A fairly new litigation development is the subject of two Delaware Court of Chancery decisions issued on the same day. Both In re Appraisal of Ancestry.com, Consol. C.A. No. 8173-VCG (Jan. 5, 2015), and Merion Capital v. BMC Software, C.A. No. 8900-VCG (Jan. 5, 2015), sustained the right of appraisal arbitrageurs to seek appraisal of the stockholdings following a cash-out merger. Had the court ruled differently, it might have severely limited such actions in Delaware.
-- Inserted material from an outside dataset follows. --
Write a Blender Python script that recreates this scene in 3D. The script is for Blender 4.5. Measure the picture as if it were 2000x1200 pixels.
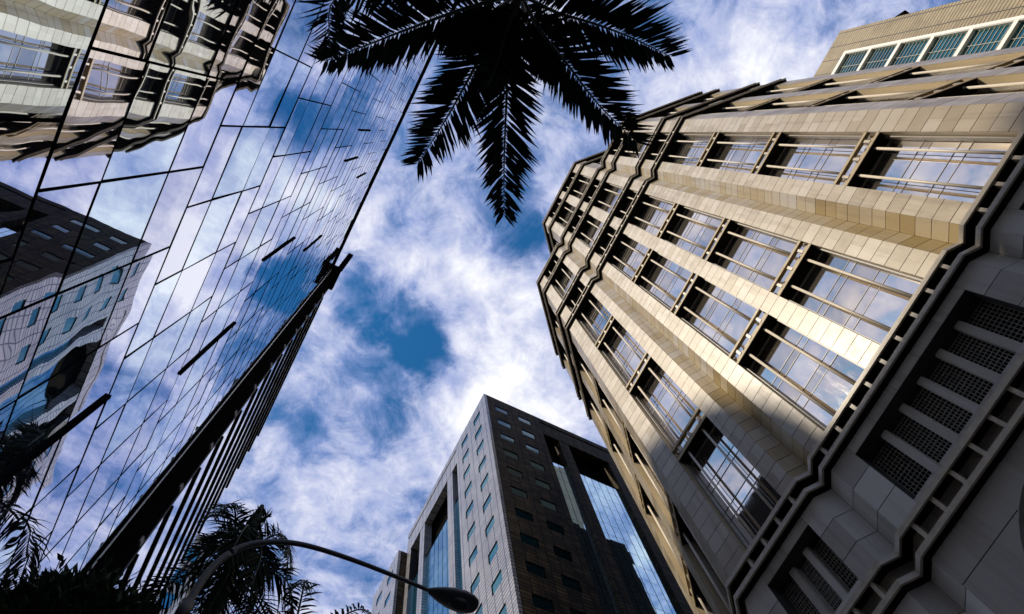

Appraisal arbitrage has grown over the last several years to the point where the once-rare appraisal action has now become almost common. Somewhat oversimplified, appraisal arbitrage involves buying the stock of a company that has announced it is going to complete a merger that will entitle its stockholders to have the “fair value” of its stock determined by the Court of Chancery. Typically (but not always) that involves a going-private merger where stockholders are required to accept the cash price offered for their stock and cannot continue as stockholders of the merged entity. If those stockholders are dissatisfied with the price, they may demand appraisal of its fair value. The plaintiffs in appraisal arbitrage cases buy the company’s stock after the merger is announced, with the expectation that they will win a higher price later by going through the appraisal process.